Denmark Tax Authorities Win Battle of Crypto Taxation

ATAIX Blog, Jan, 2019

As the world is heading towards a larger adoption of cryptocurrencies, governments are catching up and are trying to push on regulations. There has been an ongoing battle for some time now between crypto exchanges and Denmark’s authorities, who were trying to get an approval to start collecting private users’ information. The battle came to an end this month when tax collectors got permission to start gathering sensitive information such as names, addresses, associated wallet information, and trading history data belonging to three unnamed crypto exchanges spanning from 2016 till 2018.

The statement for this decision mentions that all foreigners who have used a Danish crypto exchange will have to provide their personal details to their respective country’s authorities. Karin Bergen, Skattestyrelsen (SKAT) Tax Agency of Denmark Director said: “With the permission of the Danish Tax Council, we will, for the first time, gain access to the trades made via the Danish Stock exchanges. This gives us completely new opportunities in relation to control in the area.”

Considering the fact that one of the main purposes of cryptocurrencies is to provide anonymity with there being no law that mandated to give out any kind of data in Denmark, it has been very easy for the users to hide information from the tax authorities. According to SKAT, this action will “ensure that citizens who have traded cryptocurrencies have paid the right tax.”

This is one of the rare cases where a country has made such a decision that, despite how negative it appears, will definitely help to legitimize the crypto landscape. It will also play a role in terms of changing the public’s view about Bitcoin and the technology behind it as a tool for criminals and all sorts of illicit activities. The cryptocurrency community in Denmark, as expected, took the news wrongly.

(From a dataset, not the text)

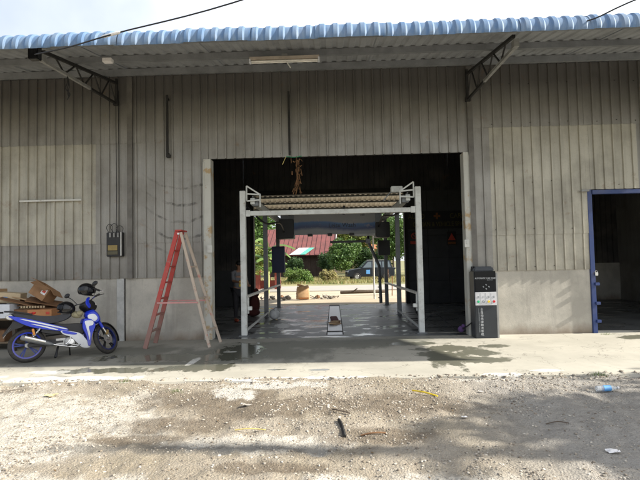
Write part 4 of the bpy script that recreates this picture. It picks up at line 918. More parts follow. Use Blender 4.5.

They firmly defend the anonymous nature of the virtual coins and will most probably start to avoid their country exchanges.

The earlier decision by the Denmark tax authorities published on March 2014 stated that no profit on cryptocurrency trading will be accounted for tax is set in stone and it’s all safe water for traders. Relying on this statement, the crypto community was let down. Towards the end of 2018, all directions pointed to the opposite direction when the tax agency of Denmark performed an investigation on 2,700 Danes that were trading in secret on a Finnish crypto exchange.

Many countries around the globe are now rapidly looking for ways to implement measures that will allow them to tax crypto trading activities. This would further push the need for truly decentralized exchanges that would bring the ultimate freedom to everyone who wishes to participate in these new trading markets.